■ **Data excerpt**
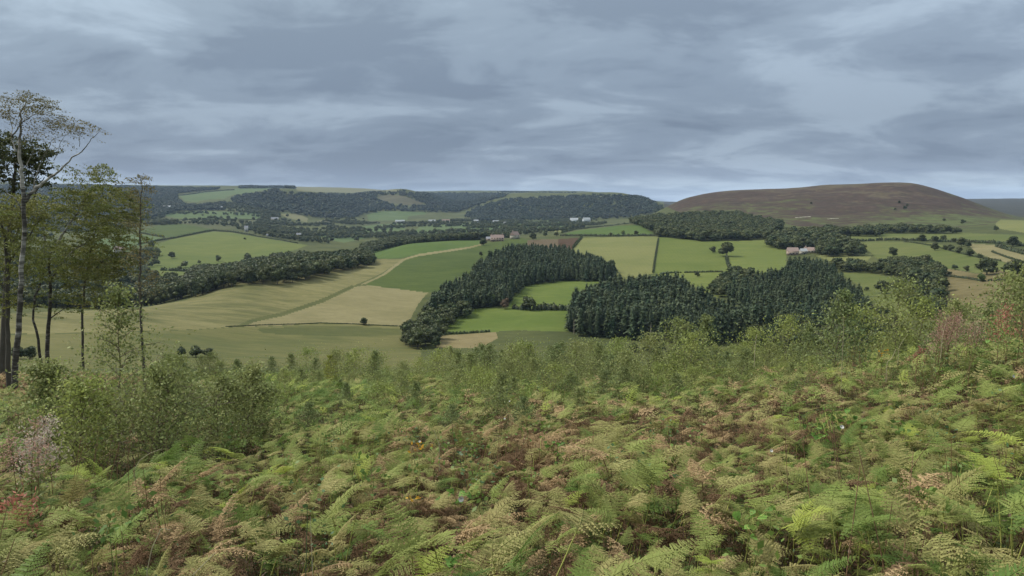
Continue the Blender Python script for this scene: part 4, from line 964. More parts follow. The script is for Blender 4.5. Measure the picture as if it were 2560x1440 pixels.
# where the bracken is brown, and where other plants take its place: (centre px, row, half width, half height, strength)
BROWN = [(1300,1120,330,120,.75), (1080,1230,200,130,.85), (450,1330,300,110,.70), (1750,1040,260,80,.70), (2000,930,160,60,.55), (1650,1180,200,90,.45),
         (1350,1330,150,90,.6), (850,1330,120,90,.5), (2400,980,180,60,.30), (700,1210,160,60,.45), (1000,1370,200,60,.3), (2250,1230,120,50,.3), (130,948,260,26,1.2)]
DEEP = [(2350,1250,300,160,.35), (700,980,350,60,.45), (350,1180,250,60,.5), (2050,1060,120,60,.4)]
def zone(px, py, Z):
    s = np.zeros(len(px))
    for x, y, a, b, k in Z: s = np.maximum(s, k * np.exp(-((px - x) / a) ** 2 - ((py - y) / b) ** 2))
    return s
def pick_kind(px, py, X, Y):
    br = 1.30 * zone(px, py, BROWN) + .46 * (fbm(X / 1.8, Y / 1.8, 2, 31) - .5) + .10; dp = zone(px, py, DEEP) + .25 * (fbm(X / 2.5, Y / 2.5, 2, 32) - .42)
    u = RNG.random(len(px)); u2 = RNG.random(len(px)); out = np.zeros(len(px), int)                # green
    isb = u < br; out[isb] = np.where(u2[isb] < .46, 4, np.where(u2[isb] < .72, 5, 3))
    nb = ~isb; out[nb] = np.where(u2[nb] < .03, 2, np.where(u2[nb] < .22 + dp[nb], 1, np.where(u2[nb] < .66 + dp[nb] * .4, 0, 3)))
    return out
def spread(d0, d1, dens, a0=-.92, a1=.92):
    n = int(dens * (a1 - a0) / 2 * (d1 * d1 - d0 * d0)); r = np.sqrt(RNG.uniform(d0 * d0, d1 * d1, n)); a = RNG.uniform(a0, a1, n)
    X, Y = r * np.sin(a), r * np.cos(a); return X, Y, ground(X, Y)
def bracken_set(d0, d1, dens, smin, smax, thin=None):
    X, Y, Z = spread(d0, d1, dens); px, py = project(X, Y, Z + .8)
    k = ((px > -350) & (px < 2900) & (py < 1720)) | (np.hypot(X, Y) < 16)
    if thin is not None: k &= thin(X, Y, px, py)
    X, Y, Z, px, py = X[k], Y[k], Z[k], px[k], py[k]; kd = pick_kind(px, py, X, Y); n = len(X)
    hs = (.50 + .72 * fbm(X / 1.4, Y / 1.4, 2, 41)) * RNG.uniform(smin, smax, n); hs = np.where(kd == 4, hs * .88, hs)
    rz = RNG.normal(0, 1.5, n); ry = RNG.normal(.05, .24, n) + np.where(kd >= 4, .12, 0)
    return np.stack([X, Y, Z], 1), np.stack([RNG.normal(0, .22, n), ry, rz], 1), np.stack([hs] * 3, 1), kd, px, py
def hollow(X, Y, px, py):      # the birch bush and its hollow on the left keep most bracken out
    return ~((px < 620) & (np.hypot(X + 6.6, (Y - 12.5) * .8) < 2.6) & (RNG.random(len(X)) < .75)) & ~((py < 870) & (px < 330))
P, R, S, KD, px, py = bracken_set(2.5, 13.5, 27, .60, 1.15, hollow)
D = np.hypot(P[:, 0], P[:, 1]); inview = (px > -20) & (px < 2580) & (py < 1470) & (py > 700)
order = np.argsort(D + (~inview) * 1e3); near = order[:290]; restk = order[290:]
LABK = {0: ('mid-green bracken', 'green'), 1: ('deep green bracken', 'green'), 2: ('bright yellow-green bracken', 'lime'), 3: ('faded olive bracken', 'olive'), 4: ('curled dead brown bracken', 'brown'), 5: ('dry pinkish-tan bracken', 'tan')}
for i in near:
    k = kinds[KD[i]]; v = random.randrange(4); a, b = HD[k][v]
    side = 'at the lower left of the slope' if px[i] < 850 else ('in the lower middle of the slope' if px[i] < 1700 else 'at the lower right of the slope')
    lab = LABK[KD[i]][0] + ' plant ' + side
    r = empty('bracken_plant', P[i], 0); r.rotation_euler = R[i]; r.scale = S[i]; tag(r, lab, 'bracken', lab.replace('plant', 'plants'))
    obj('stalk', a, r); obj('frond', b, r)
n = len(restk)
scatter('bracken', P[restk], R[restk], S[restk], KD[restk] * 4 + RNG.integers(0, 4, n), HDJ, 'dense waist-high bracken covering the near slope', 'bracken')
P2, R2, S2, K2, _, _ = bracken_set(13.5, 62, 15, .75, 1.1, lambda X, Y, px, py: (RNG.random(len(X)) < np.clip(1.35 - np.hypot(X, Y) / 60, .35, 1)) & hollow(X, Y, px, py))
n2 = len(P2); sc_ = 1 + np.clip((np.hypot(P2[:, 0], P2[:, 1]) - 20) / 60, 0, .5)
scatter('bracken_slope', P2, R2, S2 * sc_[:, None] * np.array([1, 1, 1 / 1.0]) * np.stack([np.ones(n2), np.ones(n2), 1 / sc_], 1), K2 * 4 + RNG.integers(0, 4, n2), [LD[k][v] for k in kinds for v in range(4)],
        'bracken running down to the saplings', 'bracken')
print('bracken', len(P), n2)
# old dead litter and thin undergrowth below the canopy
def tuft(rng, mat):
    C = rng.normal(0, .16, (160, 3)); C[:, 2] = np.abs(C[:, 2]) * 1.0; V, F = leaf_quads(C, rng.uniform(.012, .035, 160), .35, rng=rng); return mesh_q('undergrowth', V, F, mat)
DRY = leaf_mat('dead_litter', (.085, .048, .026), (.12, .075, .042), None, .1, 2); DGR = leaf_mat('low_greens', (.045, .075, .022), (.07, .10, .03), None, .3, 2)
tf = [tuft(np.random.default_rng(300 + i), DRY if i < 4 else DGR) for i in range(6)]
X, Y, Z = spread(2.2, 26, 9); n = len(X)
scatter('undergrowth', np.stack([X, Y, Z], 1), RNG.uniform(0, 6.28, (n, 3)) * np.array([0, 0, 1]), np.stack([RNG.uniform(.9, 1.7, n)] * 3, 1), RNG.integers(0, 6, n), tf, 'dead brown litter and low greens under the bracken', 'undergrowth')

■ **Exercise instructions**
Using the data above, print every line exactly, omitting pictures.

■ **Result of this exercise**
Continue the Blender Python script for this scene: part 4, from line 964. More parts follow. The script is for Blender 4.5. Measure the picture as if it were 2560x1440 pixels.
# where the bracken is brown, and where other plants take its place: (centre px, row, half width, half height, strength)
BROWN = [(1300,1120,330,120,.75), (1080,1230,200,130,.85), (450,1330,300,110,.70), (1750,1040,260,80,.70), (2000,930,160,60,.55), (1650,1180,200,90,.45),
         (1350,1330,150,90,.6), (850,1330,120,90,.5), (2400,980,180,60,.30), (700,1210,160,60,.45), (1000,1370,200,60,.3), (2250,1230,120,50,.3), (130,948,260,26,1.2)]
DEEP = [(2350,1250,300,160,.35), (700,980,350,60,.45), (350,1180,250,60,.5), (2050,1060,120,60,.4)]
def zone(px, py, Z):
    s = np.zeros(len(px))
    for x, y, a, b, k in Z: s = np.maximum(s, k * np.exp(-((px - x) / a) ** 2 - ((py - y) / b) ** 2))
    return s
def pick_kind(px, py, X, Y):
    br = 1.30 * zone(px, py, BROWN) + .46 * (fbm(X / 1.8, Y / 1.8, 2, 31) - .5) + .10; dp = zone(px, py, DEEP) + .25 * (fbm(X / 2.5, Y / 2.5, 2, 32) - .42)
    u = RNG.random(len(px)); u2 = RNG.random(len(px)); out = np.zeros(len(px), int)                # green
    isb = u < br; out[isb] = np.where(u2[isb] < .46, 4, np.where(u2[isb] < .72, 5, 3))
    nb = ~isb; out[nb] = np.where(u2[nb] < .03, 2, np.where(u2[nb] < .22 + dp[nb], 1, np.where(u2[nb] < .66 + dp[nb] * .4, 0, 3)))
    return out
def spread(d0, d1, dens, a0=-.92, a1=.92):
    n = int(dens * (a1 - a0) / 2 * (d1 * d1 - d0 * d0)); r = np.sqrt(RNG.uniform(d0 * d0, d1 * d1, n)); a = RNG.uniform(a0, a1, n)
    X, Y = r * np.sin(a), r * np.cos(a); return X, Y, ground(X, Y)
def bracken_set(d0, d1, dens, smin, smax, thin=None):
    X, Y, Z = spread(d0, d1, dens); px, py = project(X, Y, Z + .8)
    k = ((px > -350) & (px < 2900) & (py < 1720)) | (np.hypot(X, Y) < 16)
    if thin is not None: k &= thin(X, Y, px, py)
    X, Y, Z, px, py = X[k], Y[k], Z[k], px[k], py[k]; kd = pick_kind(px, py, X, Y); n = len(X)
    hs = (.50 + .72 * fbm(X / 1.4, Y / 1.4, 2, 41)) * RNG.uniform(smin, smax, n); hs = np.where(kd == 4, hs * .88, hs)
    rz = RNG.normal(0, 1.5, n); ry = RNG.normal(.05, .24, n) + np.where(kd >= 4, .12, 0)
    return np.stack([X, Y, Z], 1), np.stack([RNG.normal(0, .22, n), ry, rz], 1), np.stack([hs] * 3, 1), kd, px, py
def hollow(X, Y, px, py):      # the birch bush and its hollow on the left keep most bracken out
    return ~((px < 620) & (np.hypot(X + 6.6, (Y - 12.5) * .8) < 2.6) & (RNG.random(len(X)) < .75)) & ~((py < 870) & (px < 330))
P, R, S, KD, px, py = bracken_set(2.5, 13.5, 27, .60, 1.15, hollow)
D = np.hypot(P[:, 0], P[:, 1]); inview = (px > -20) & (px < 2580) & (py < 1470) & (py > 700)
order = np.argsort(D + (~inview) * 1e3); near = order[:290]; restk = order[290:]
LABK = {0: ('mid-green bracken', 'green'), 1: ('deep green bracken', 'green'), 2: ('bright yellow-green bracken', 'lime'), 3: ('faded olive bracken', 'olive'), 4: ('curled dead brown bracken', 'brown'), 5: ('dry pinkish-tan bracken', 'tan')}
for i in near:
    k = kinds[KD[i]]; v = random.randrange(4); a, b = HD[k][v]
    side = 'at the lower left of the slope' if px[i] < 850 else ('in the lower middle of the slope' if px[i] < 1700 else 'at the lower right of the slope')
    lab = LABK[KD[i]][0] + ' plant ' + side
    r = empty('bracken_plant', P[i], 0); r.rotation_euler = R[i]; r.scale = S[i]; tag(r, lab, 'bracken', lab.replace('plant', 'plants'))
    obj('stalk', a, r); obj('frond', b, r)
n = len(restk)
scatter('bracken', P[restk], R[restk], S[restk], KD[restk] * 4 + RNG.integers(0, 4, n), HDJ, 'dense waist-high bracken covering the near slope', 'bracken')
P2, R2, S2, K2, _, _ = bracken_set(13.5, 62, 15, .75, 1.1, lambda X, Y, px, py: (RNG.random(len(X)) < np.clip(1.35 - np.hypot(X, Y) / 60, .35, 1)) & hollow(X, Y, px, py))
n2 = len(P2); sc_ = 1 + np.clip((np.hypot(P2[:, 0], P2[:, 1]) - 20) / 60, 0, .5)
scatter('bracken_slope', P2, R2, S2 * sc_[:, None] * np.array([1, 1, 1 / 1.0]) * np.stack([np.ones(n2), np.ones(n2), 1 / sc_], 1), K2 * 4 + RNG.integers(0, 4, n2), [LD[k][v] for k in kinds for v in range(4)],
        'bracken running down to the saplings', 'bracken')
print('bracken', len(P), n2)
# old dead litter and thin undergrowth below the canopy
def tuft(rng, mat):
    C = rng.normal(0, .16, (160, 3)); C[:, 2] = np.abs(C[:, 2]) * 1.0; V, F = leaf_quads(C, rng.uniform(.012, .035, 160), .35, rng=rng); return mesh_q('undergrowth', V, F, mat)
DRY = leaf_mat('dead_litter', (.085, .048, .026), (.12, .075, .042), None, .1, 2); DGR = leaf_mat('low_greens', (.045, .075, .022), (.07, .10, .03), None, .3, 2)
tf = [tuft(np.random.default_rng(300 + i), DRY if i < 4 else DGR) for i in range(6)]
X, Y, Z = spread(2.2, 26, 9); n = len(X)
scatter('undergrowth', np.stack([X, Y, Z], 1), RNG.uniform(0, 6.28, (n, 3)) * np.array([0, 0, 1]), np.stack([RNG.uniform(.9, 1.7, n)] * 3, 1), RNG.integers(0, 6, n), tf, 'dead brown litter and low greens under the bracken', 'undergrowth')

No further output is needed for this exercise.